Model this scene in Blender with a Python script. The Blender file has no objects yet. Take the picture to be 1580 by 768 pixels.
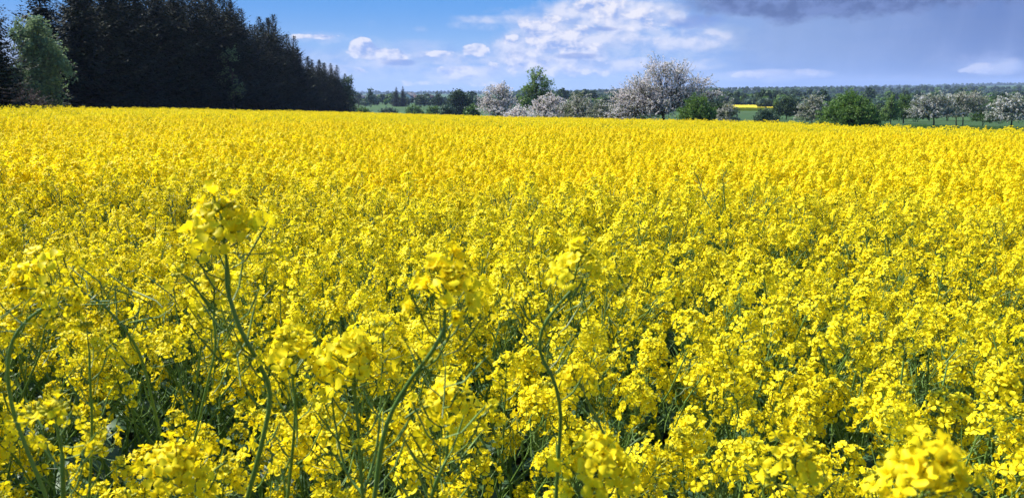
import bpy, math, random
import numpy as np
from math import sin, cos, tan, atan, atan2, radians, pi
from mathutils import Matrix, Vector, Euler

scene = bpy.context.scene
COL = scene.collection

# ------------------------------------------------------------------ camera
PITCH = radians(11.41)
CAM_Z = 1.75
F = 1194.0
cam_d = bpy.data.cameras.new("camera")
cam_d.sensor_width = 36.0
cam_d.lens = 36.0 * F / 1580.0
cam_d.clip_start = 0.05
cam_d.clip_end = 30000
cam_d.dof.use_dof = True
cam_d.dof.focus_distance = 3.2
cam_d.dof.aperture_fstop = cam_d.lens / 2.2
cam = bpy.data.objects.new("camera", cam_d)
COL.objects.link(cam)
cam.location = (0, 0, CAM_Z)
cam.rotation_euler = (pi / 2 - PITCH, 0, 0)
scene.camera = cam


def ray(px, py):
    a = (px - 790) / F
    b = (384 - py) / F
    return (a, cos(PITCH) + b * sin(PITCH), -sin(PITCH) + b * cos(PITCH))


def at(px, py, Y):
    d = ray(px, py)
    t = Y / d[1]
    return (d[0] * t, Y, CAM_Z + d[2] * t)


def azel(px, py):
    d = ray(px, py)
    return atan2(d[0], d[1]), atan2(d[2], math.hypot(d[0], d[1]))


# ------------------------------------------------------------------ sun, world, exposure
SUN_EL, SUN_AZ = radians(50), radians(-62)
sun_d = bpy.data.lights.new("sun", 'SUN')
sun_d.energy = 5.0
sun_d.angle = radians(0.5)
sun_d.color = (1.0, 0.955, 0.88)
sun = bpy.data.objects.new("sun", sun_d)
COL.objects.link(sun)
sdir = Vector((sin(SUN_AZ) * cos(SUN_EL), cos(SUN_AZ) * cos(SUN_EL), sin(SUN_EL)))
sun.rotation_euler = sdir.to_track_quat('Z', 'Y').to_euler()

scene.view_settings.view_transform = 'Standard'
scene.view_settings.look = 'None'
scene.view_settings.gamma = 1.0
scene.view_settings.use_curve_mapping = False
EXPO = 0.88
scene.view_settings.exposure = EXPO
scene.cycles.max_bounces = 6
scene.cycles.diffuse_bounces = 3
scene.cycles.transmission_bounces = 4
scene.cycles.glossy_bounces = 2
scene.cycles.volume_bounces = 0
scene.cycles.use_denoising = True


def lin(r, g, b):
    def f(c):
        c /= 255.0
        return c / 12.92 if c <= 0.04045 else ((c + 0.055) / 1.055) ** 2.4
    return (f(r), f(g), f(b))


class NT:
    """small expression helper over a node tree"""
    def __init__(self, tree):
        self.t = tree

    def new(self, kind, **kw):
        n = self.t.nodes.new(kind)
        for k, v in kw.items():
            setattr(n, k, v)
        return n

    def put(self, sock, v):
        if isinstance(v, bpy.types.NodeSocket):
            self.t.links.new(v, sock)
        elif v is not None:
            sock.default_value = v

    def m(self, op, a, b=None, c=None, clamp=False):
        n = self.new('ShaderNodeMath', operation=op, use_clamp=clamp)
        self.put(n.inputs[0], a)
        if b is not None:
            self.put(n.inputs[1], b)
        if c is not None:
            self.put(n.inputs[2], c)
        return n.outputs[0]

    def add(self, a, b): return self.m('ADD', a, b)
    def sub(self, a, b): return self.m('SUBTRACT', a, b)
    def mul(self, a, b): return self.m('MULTIPLY', a, b)

    def step(self, x, lo, hi):
        n = self.new('ShaderNodeMapRange', interpolation_type='SMOOTHSTEP')
        self.put(n.inputs['Value'], x)
        n.inputs['From Min'].default_value = lo
        n.inputs['From Max'].default_value = hi
        n.inputs['To Min'].default_value = 0
        n.inputs['To Max'].default_value = 1
        return n.outputs[0]

    def mix(self, f, a, b, blend='MIX'):
        n = self.new('ShaderNodeMix', data_type='RGBA', blend_type=blend)
        self.put(n.inputs[0], f)
        for s, v in ((n.inputs[6], a), (n.inputs[7], b)):
            if isinstance(v, (tuple, list)):
                v = tuple(v) + (1.0,) if len(v) == 3 else tuple(v)
            self.put(s, v)
        return n.outputs[2]

    def xyz(self, x, y, z):
        n = self.new('ShaderNodeCombineXYZ')
        self.put(n.inputs[0], x); self.put(n.inputs[1], y); self.put(n.inputs[2], z)
        return n.outputs[0]

    def noise(self, vec, scale, detail=4, rough=0.55, dist=0.0):
        n = self.new('ShaderNodeTexNoise')
        if vec is not None:
            self.put(n.inputs['Vector'], vec)
        n.inputs['Scale'].default_value = scale
        n.inputs['Detail'].default_value = detail
        n.inputs['Roughness'].default_value = rough
        n.inputs['Distortion'].default_value = dist
        return n.outputs['Fac']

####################

Given problem: Leave every image out, and retype the material exactly.

Task answer:
Model this scene in Blender with a Python script. The Blender file has no objects yet. Take the picture to be 1580 by 768 pixels.
import bpy, math, random
import numpy as np
from math import sin, cos, tan, atan, atan2, radians, pi
from mathutils import Matrix, Vector, Euler

scene = bpy.context.scene
COL = scene.collection

# ------------------------------------------------------------------ camera
PITCH = radians(11.41)
CAM_Z = 1.75
F = 1194.0
cam_d = bpy.data.cameras.new("camera")
cam_d.sensor_width = 36.0
cam_d.lens = 36.0 * F / 1580.0
cam_d.clip_start = 0.05
cam_d.clip_end = 30000
cam_d.dof.use_dof = True
cam_d.dof.focus_distance = 3.2
cam_d.dof.aperture_fstop = cam_d.lens / 2.2
cam = bpy.data.objects.new("camera", cam_d)
COL.objects.link(cam)
cam.location = (0, 0, CAM_Z)
cam.rotation_euler = (pi / 2 - PITCH, 0, 0)
scene.camera = cam


def ray(px, py):
    a = (px - 790) / F
    b = (384 - py) / F
    return (a, cos(PITCH) + b * sin(PITCH), -sin(PITCH) + b * cos(PITCH))


def at(px, py, Y):
    d = ray(px, py)
    t = Y / d[1]
    return (d[0] * t, Y, CAM_Z + d[2] * t)


def azel(px, py):
    d = ray(px, py)
    return atan2(d[0], d[1]), atan2(d[2], math.hypot(d[0], d[1]))


# ------------------------------------------------------------------ sun, world, exposure
SUN_EL, SUN_AZ = radians(50), radians(-62)
sun_d = bpy.data.lights.new("sun", 'SUN')
sun_d.energy = 5.0
sun_d.angle = radians(0.5)
sun_d.color = (1.0, 0.955, 0.88)
sun = bpy.data.objects.new("sun", sun_d)
COL.objects.link(sun)
sdir = Vector((sin(SUN_AZ) * cos(SUN_EL), cos(SUN_AZ) * cos(SUN_EL), sin(SUN_EL)))
sun.rotation_euler = sdir.to_track_quat('Z', 'Y').to_euler()

scene.view_settings.view_transform = 'Standard'
scene.view_settings.look = 'None'
scene.view_settings.gamma = 1.0
scene.view_settings.use_curve_mapping = False
EXPO = 0.88
scene.view_settings.exposure = EXPO
scene.cycles.max_bounces = 6
scene.cycles.diffuse_bounces = 3
scene.cycles.transmission_bounces = 4
scene.cycles.glossy_bounces = 2
scene.cycles.volume_bounces = 0
scene.cycles.use_denoising = True


def lin(r, g, b):
    def f(c):
        c /= 255.0
        return c / 12.92 if c <= 0.04045 else ((c + 0.055) / 1.055) ** 2.4
    return (f(r), f(g), f(b))


class NT:
    """small expression helper over a node tree"""
    def __init__(self, tree):
        self.t = tree

    def new(self, kind, **kw):
        n = self.t.nodes.new(kind)
        for k, v in kw.items():
            setattr(n, k, v)
        return n

    def put(self, sock, v):
        if isinstance(v, bpy.types.NodeSocket):
            self.t.links.new(v, sock)
        elif v is not None:
            sock.default_value = v

    def m(self, op, a, b=None, c=None, clamp=False):
        n = self.new('ShaderNodeMath', operation=op, use_clamp=clamp)
        self.put(n.inputs[0], a)
        if b is not None:
            self.put(n.inputs[1], b)
        if c is not None:
            self.put(n.inputs[2], c)
        return n.outputs[0]

    def add(self, a, b): return self.m('ADD', a, b)
    def sub(self, a, b): return self.m('SUBTRACT', a, b)
    def mul(self, a, b): return self.m('MULTIPLY', a, b)

    def step(self, x, lo, hi):
        n = self.new('ShaderNodeMapRange', interpolation_type='SMOOTHSTEP')
        self.put(n.inputs['Value'], x)
        n.inputs['From Min'].default_value = lo
        n.inputs['From Max'].default_value = hi
        n.inputs['To Min'].default_value = 0
        n.inputs['To Max'].default_value = 1
        return n.outputs[0]

    def mix(self, f, a, b, blend='MIX'):
        n = self.new('ShaderNodeMix', data_type='RGBA', blend_type=blend)
        self.put(n.inputs[0], f)
        for s, v in ((n.inputs[6], a), (n.inputs[7], b)):
            if isinstance(v, (tuple, list)):
                v = tuple(v) + (1.0,) if len(v) == 3 else tuple(v)
            self.put(s, v)
        return n.outputs[2]

    def xyz(self, x, y, z):
        n = self.new('ShaderNodeCombineXYZ')
        self.put(n.inputs[0], x); self.put(n.inputs[1], y); self.put(n.inputs[2], z)
        return n.outputs[0]

    def noise(self, vec, scale, detail=4, rough=0.55, dist=0.0):
        n = self.new('ShaderNodeTexNoise')
        if vec is not None:
            self.put(n.inputs['Vector'], vec)
        n.inputs['Scale'].default_value = scale
        n.inputs['Detail'].default_value = detail
        n.inputs['Roughness'].default_value = rough
        n.inputs['Distortion'].default_value = dist
        return n.outputs['Fac']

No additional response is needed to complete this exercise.